I miss this, St Augustines Swimming Pool, every time I buy a pork pie or a can of beans in the deep end of Spar I miss it. The cheap hot chocolate, the stinging eyes and the freezing water, those weird “no bombing, no petting…” signs.

A post war development, not perhaps the most attractive building by our strangely skewed modern standards, but not ugly either and beautiful by association for many Norwich and Norfolk residents whose childhoods were at least partly spent here splashing about, the high arched windows filled with bluey light at night were a vast reverse temporally dislocated improvement on the Spar shop, and the takeaways that ultimately killed what was left of St Augustine’s Street’s trade.

Opened in 1961, designed by David Percival. it was what a swimming pool should be, just that, a municipal one, cheap or free for swimming in, it did later have a cheap gym in it too. Demolished in the early noughties. we watched it being dismantled and feeling a bit sad that I’d never actually tried the high diving board because it was high and I don’t do high.

Previously it was St Augustines school, this time looking towards St Augustines gate,  27th/28th April 1942, first night of the Baedeker Raids, 500kg, Bang. Out of use. It was being used as a rest centre, then it wasn’t used for anything. Curiously there a surface shelter just to the right in the original photo, right in the middle of the path, I walk through it nearly every day, didn’t know it was there. You can see more of the rear of the school here.

St Augustines School © Nick Stone

From David Percival’s Grandson Richard (Via Flickr – I hope he doesn’t mind)

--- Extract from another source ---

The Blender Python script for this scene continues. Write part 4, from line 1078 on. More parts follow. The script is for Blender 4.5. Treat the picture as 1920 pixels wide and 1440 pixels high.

I write this sitting in an office in New York and decided to look up buildings my grandfather David had designed when city architect, sad to see another gone like his library that burnt down. Their modernist concrete style has gone rather out of fashion, and quality was not helped by the sheer scale of building reconstruction they had to do after the war and hence limited budgets however those soaring windows are rather beautiful. I think in time though some of it should also be preserved as it shows where the Country was in the mid 20th Century. He was also responsible for a lot of sympathetic restoration work on traditional Norwich structures such as the Castle and Elm Hill. I was lucky enough to live with him in Norwich for 6 months in 1984 when I was 5 at his home in the Cathedral Close and still have amazing memories of running to Pulls Ferry and the Cow Tower!